## begin

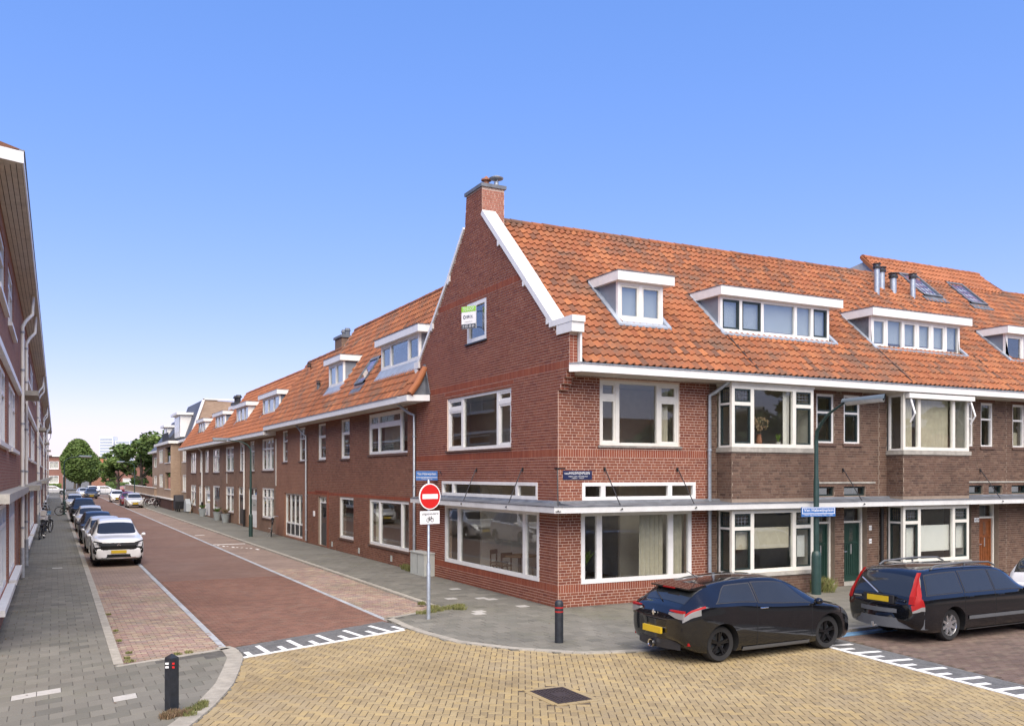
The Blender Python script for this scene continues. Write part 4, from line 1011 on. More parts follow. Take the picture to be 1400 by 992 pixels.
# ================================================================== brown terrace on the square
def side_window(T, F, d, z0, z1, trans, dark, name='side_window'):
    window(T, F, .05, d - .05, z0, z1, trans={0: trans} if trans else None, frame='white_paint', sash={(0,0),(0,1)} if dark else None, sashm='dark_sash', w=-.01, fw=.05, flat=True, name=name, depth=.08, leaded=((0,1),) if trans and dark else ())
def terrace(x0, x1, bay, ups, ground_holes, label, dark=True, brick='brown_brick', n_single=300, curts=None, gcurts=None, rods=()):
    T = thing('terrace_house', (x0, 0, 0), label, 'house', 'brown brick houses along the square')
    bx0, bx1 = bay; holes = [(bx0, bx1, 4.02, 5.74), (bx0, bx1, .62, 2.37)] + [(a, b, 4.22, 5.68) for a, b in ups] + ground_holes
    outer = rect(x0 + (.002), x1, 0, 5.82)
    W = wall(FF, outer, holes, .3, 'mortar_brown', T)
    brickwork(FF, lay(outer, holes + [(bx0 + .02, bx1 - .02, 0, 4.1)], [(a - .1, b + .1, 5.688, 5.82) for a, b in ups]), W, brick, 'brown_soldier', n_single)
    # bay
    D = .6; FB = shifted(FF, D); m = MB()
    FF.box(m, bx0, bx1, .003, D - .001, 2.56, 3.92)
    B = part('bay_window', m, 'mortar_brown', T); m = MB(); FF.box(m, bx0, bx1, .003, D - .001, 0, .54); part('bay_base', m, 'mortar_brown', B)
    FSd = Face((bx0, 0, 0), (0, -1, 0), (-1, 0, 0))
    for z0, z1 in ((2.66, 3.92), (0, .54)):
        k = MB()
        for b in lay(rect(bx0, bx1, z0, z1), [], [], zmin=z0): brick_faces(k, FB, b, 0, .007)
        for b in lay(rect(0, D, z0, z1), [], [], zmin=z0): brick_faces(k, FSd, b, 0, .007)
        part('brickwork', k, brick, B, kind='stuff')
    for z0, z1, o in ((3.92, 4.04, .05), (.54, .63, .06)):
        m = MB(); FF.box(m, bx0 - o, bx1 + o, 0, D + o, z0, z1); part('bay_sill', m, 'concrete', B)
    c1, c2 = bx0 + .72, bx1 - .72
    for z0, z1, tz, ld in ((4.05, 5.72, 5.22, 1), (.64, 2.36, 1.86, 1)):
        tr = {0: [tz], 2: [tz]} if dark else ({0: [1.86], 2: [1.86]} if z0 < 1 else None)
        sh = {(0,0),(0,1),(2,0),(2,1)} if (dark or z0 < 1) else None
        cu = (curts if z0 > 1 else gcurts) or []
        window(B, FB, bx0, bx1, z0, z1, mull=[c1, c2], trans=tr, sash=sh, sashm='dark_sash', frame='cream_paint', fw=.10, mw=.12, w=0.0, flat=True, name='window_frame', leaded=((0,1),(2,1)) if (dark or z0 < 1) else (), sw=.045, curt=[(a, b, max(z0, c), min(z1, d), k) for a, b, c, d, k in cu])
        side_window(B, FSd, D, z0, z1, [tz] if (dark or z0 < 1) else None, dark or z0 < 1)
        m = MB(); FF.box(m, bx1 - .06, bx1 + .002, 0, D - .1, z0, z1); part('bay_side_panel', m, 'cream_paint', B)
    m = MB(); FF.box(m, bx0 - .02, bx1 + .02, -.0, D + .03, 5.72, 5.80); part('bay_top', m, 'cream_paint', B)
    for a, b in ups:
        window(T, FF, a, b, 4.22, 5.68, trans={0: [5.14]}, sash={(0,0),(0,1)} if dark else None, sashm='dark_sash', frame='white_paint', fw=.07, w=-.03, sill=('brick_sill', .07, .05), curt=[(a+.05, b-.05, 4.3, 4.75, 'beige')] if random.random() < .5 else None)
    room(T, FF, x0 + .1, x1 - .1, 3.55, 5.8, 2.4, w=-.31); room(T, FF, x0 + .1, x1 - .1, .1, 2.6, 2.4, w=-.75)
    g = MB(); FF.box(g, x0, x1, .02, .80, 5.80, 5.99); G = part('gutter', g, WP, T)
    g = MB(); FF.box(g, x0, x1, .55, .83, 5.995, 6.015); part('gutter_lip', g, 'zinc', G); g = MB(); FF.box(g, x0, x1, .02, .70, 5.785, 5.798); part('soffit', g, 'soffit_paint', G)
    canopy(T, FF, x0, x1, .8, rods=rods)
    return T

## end

■ Short exercise: Write out the listing above again, exactly, but with no pictures in the copy.

■ Result of the exercise:
The Blender Python script for this scene continues. Write part 4, from line 1011 on. More parts follow. Take the picture to be 1400 by 992 pixels.
# ================================================================== brown terrace on the square
def side_window(T, F, d, z0, z1, trans, dark, name='side_window'):
    window(T, F, .05, d - .05, z0, z1, trans={0: trans} if trans else None, frame='white_paint', sash={(0,0),(0,1)} if dark else None, sashm='dark_sash', w=-.01, fw=.05, flat=True, name=name, depth=.08, leaded=((0,1),) if trans and dark else ())
def terrace(x0, x1, bay, ups, ground_holes, label, dark=True, brick='brown_brick', n_single=300, curts=None, gcurts=None, rods=()):
    T = thing('terrace_house', (x0, 0, 0), label, 'house', 'brown brick houses along the square')
    bx0, bx1 = bay; holes = [(bx0, bx1, 4.02, 5.74), (bx0, bx1, .62, 2.37)] + [(a, b, 4.22, 5.68) for a, b in ups] + ground_holes
    outer = rect(x0 + (.002), x1, 0, 5.82)
    W = wall(FF, outer, holes, .3, 'mortar_brown', T)
    brickwork(FF, lay(outer, holes + [(bx0 + .02, bx1 - .02, 0, 4.1)], [(a - .1, b + .1, 5.688, 5.82) for a, b in ups]), W, brick, 'brown_soldier', n_single)
    # bay
    D = .6; FB = shifted(FF, D); m = MB()
    FF.box(m, bx0, bx1, .003, D - .001, 2.56, 3.92)
    B = part('bay_window', m, 'mortar_brown', T); m = MB(); FF.box(m, bx0, bx1, .003, D - .001, 0, .54); part('bay_base', m, 'mortar_brown', B)
    FSd = Face((bx0, 0, 0), (0, -1, 0), (-1, 0, 0))
    for z0, z1 in ((2.66, 3.92), (0, .54)):
        k = MB()
        for b in lay(rect(bx0, bx1, z0, z1), [], [], zmin=z0): brick_faces(k, FB, b, 0, .007)
        for b in lay(rect(0, D, z0, z1), [], [], zmin=z0): brick_faces(k, FSd, b, 0, .007)
        part('brickwork', k, brick, B, kind='stuff')
    for z0, z1, o in ((3.92, 4.04, .05), (.54, .63, .06)):
        m = MB(); FF.box(m, bx0 - o, bx1 + o, 0, D + o, z0, z1); part('bay_sill', m, 'concrete', B)
    c1, c2 = bx0 + .72, bx1 - .72
    for z0, z1, tz, ld in ((4.05, 5.72, 5.22, 1), (.64, 2.36, 1.86, 1)):
        tr = {0: [tz], 2: [tz]} if dark else ({0: [1.86], 2: [1.86]} if z0 < 1 else None)
        sh = {(0,0),(0,1),(2,0),(2,1)} if (dark or z0 < 1) else None
        cu = (curts if z0 > 1 else gcurts) or []
        window(B, FB, bx0, bx1, z0, z1, mull=[c1, c2], trans=tr, sash=sh, sashm='dark_sash', frame='cream_paint', fw=.10, mw=.12, w=0.0, flat=True, name='window_frame', leaded=((0,1),(2,1)) if (dark or z0 < 1) else (), sw=.045, curt=[(a, b, max(z0, c), min(z1, d), k) for a, b, c, d, k in cu])
        side_window(B, FSd, D, z0, z1, [tz] if (dark or z0 < 1) else None, dark or z0 < 1)
        m = MB(); FF.box(m, bx1 - .06, bx1 + .002, 0, D - .1, z0, z1); part('bay_side_panel', m, 'cream_paint', B)
    m = MB(); FF.box(m, bx0 - .02, bx1 + .02, -.0, D + .03, 5.72, 5.80); part('bay_top', m, 'cream_paint', B)
    for a, b in ups:
        window(T, FF, a, b, 4.22, 5.68, trans={0: [5.14]}, sash={(0,0),(0,1)} if dark else None, sashm='dark_sash', frame='white_paint', fw=.07, w=-.03, sill=('brick_sill', .07, .05), curt=[(a+.05, b-.05, 4.3, 4.75, 'beige')] if random.random() < .5 else None)
    room(T, FF, x0 + .1, x1 - .1, 3.55, 5.8, 2.4, w=-.31); room(T, FF, x0 + .1, x1 - .1, .1, 2.6, 2.4, w=-.75)
    g = MB(); FF.box(g, x0, x1, .02, .80, 5.80, 5.99); G = part('gutter', g, WP, T)
    g = MB(); FF.box(g, x0, x1, .55, .83, 5.995, 6.015); part('gutter_lip', g, 'zinc', G); g = MB(); FF.box(g, x0, x1, .02, .70, 5.785, 5.798); part('soffit', g, 'soffit_paint', G)
    canopy(T, FF, x0, x1, .8, rods=rods)
    return T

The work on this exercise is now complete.